Elegies, for five singers and piano, is intimate in more than just size. American composer William Finn's 20-song celebration of lives lived mostly pays tribute to his deceased friends and loved ones. It premiered in 2003 and is informed both by the North American AIDS epidemic of the 1980s and '90s, and by the events of Sept. 11, 2001. Acting Up first produced it in 2007 to considerable success and has reassembled most of its original cast – under original directors Lezlie Wade (stage) and Wayne Gwillim (music) – for this belated encore.

That includes, along with Allison, Barbara Barsky, Steven Gallagher and Eliza-Jane Scott, joined by likable young newcomer Joel Gomez. All are solid performers who get their chance to shine, but it's Allison who impresses most – in part because, as the sardonic voice of Finn himself, he has almost all the best songs.

Finn, whose landmark musical Falsettos was staged by Acting Up last season, is a songwriter in the Stephen Sondheim vein – he's at his most original when he's being specific. Sure, Finn can write skillful ballads full of fine sentiments that'll choke you up, but it's the highly personal numbers – witty, quizzical, bluntly honest – that convey the most complex emotions.

So we have Allison-as-Finn remembering a late fellow composer, the "unfashionable" Jack Eric Williams, and brooding on his lack of recognition even as he jokes about his massive appetite. Or memorializing his partner's ex-lover, "a sophisticated Pole named Bolek," in a song (Venice) that freely admits Finn's mixed feelings about the man. Allison is the perfect match for these shifting meditations. At once "manly" (as Finn would put it) and impish, he capers nimbly through their sinuous lyrics, smoothly negotiating their every turn in mood. At one point he even does a delicious impersonation of gay icon Quentin Crisp.

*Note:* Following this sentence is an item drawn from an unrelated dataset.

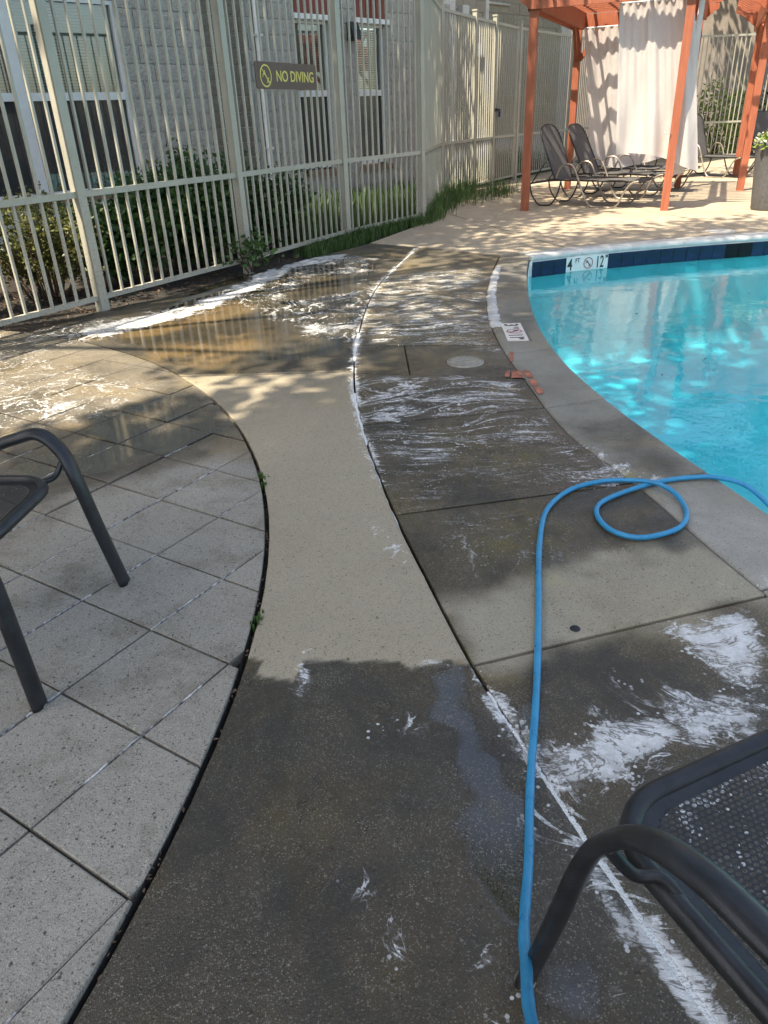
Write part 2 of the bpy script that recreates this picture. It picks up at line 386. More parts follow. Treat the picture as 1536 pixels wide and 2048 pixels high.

The epitome of these personal recollections, however, isn't sung by Allison, but by Barsky and Gomez. They make a touching pair as Finn's elderly mother and kid brother, in a song about a drive through the old neighbourhood called 14 Dwight Ave., Natick, Massachusetts. As lovingly detailed as its title suggests, it's an eloquent homage to the oft-maligned suburban idyll.

But if Elegies showcases Finn at his best, it also sometimes displays him at his worst. One can forgive his silly but affectionate ode to New York theatre giant Joe Papp, but not the awful Fred – a wincingly bad comic ditty about a moronic chicken farmer. And Dear Reader, an attempt at a humorous dialogue between the needy artist and the fickle audience member, falls flat.

You're likely to forget those follies, however, by the time the show reaches its quietly powerful climax. Goodbye/Boom Boom juxtaposes an endearingly rumpled Gallagher, as a man trapped in the World Trade Center, sending a heart-rending goodbye message to his wife (a poignant Scott), while she tries to cope with the tragedy. In Wade's dramatic staging, it ends with sheets of white paper fluttering down upon the singers, evoking one of the strange images from that horrific day. But the songs had me thinking, instead, of the devastated loved ones of the passengers on Flight MH370, trying to comprehend their loss. So much for this show being dated.

Then again, 9/11, like AIDS, is simply the historical context for Finn's song cycle. He isn't concerned with the cause of death, or as Gallagher's doomed New Yorker puts it, "the ending's not the story." Elegies pulses with the wonder and delight of being alive, even if that also means grappling with the sadness of mortality.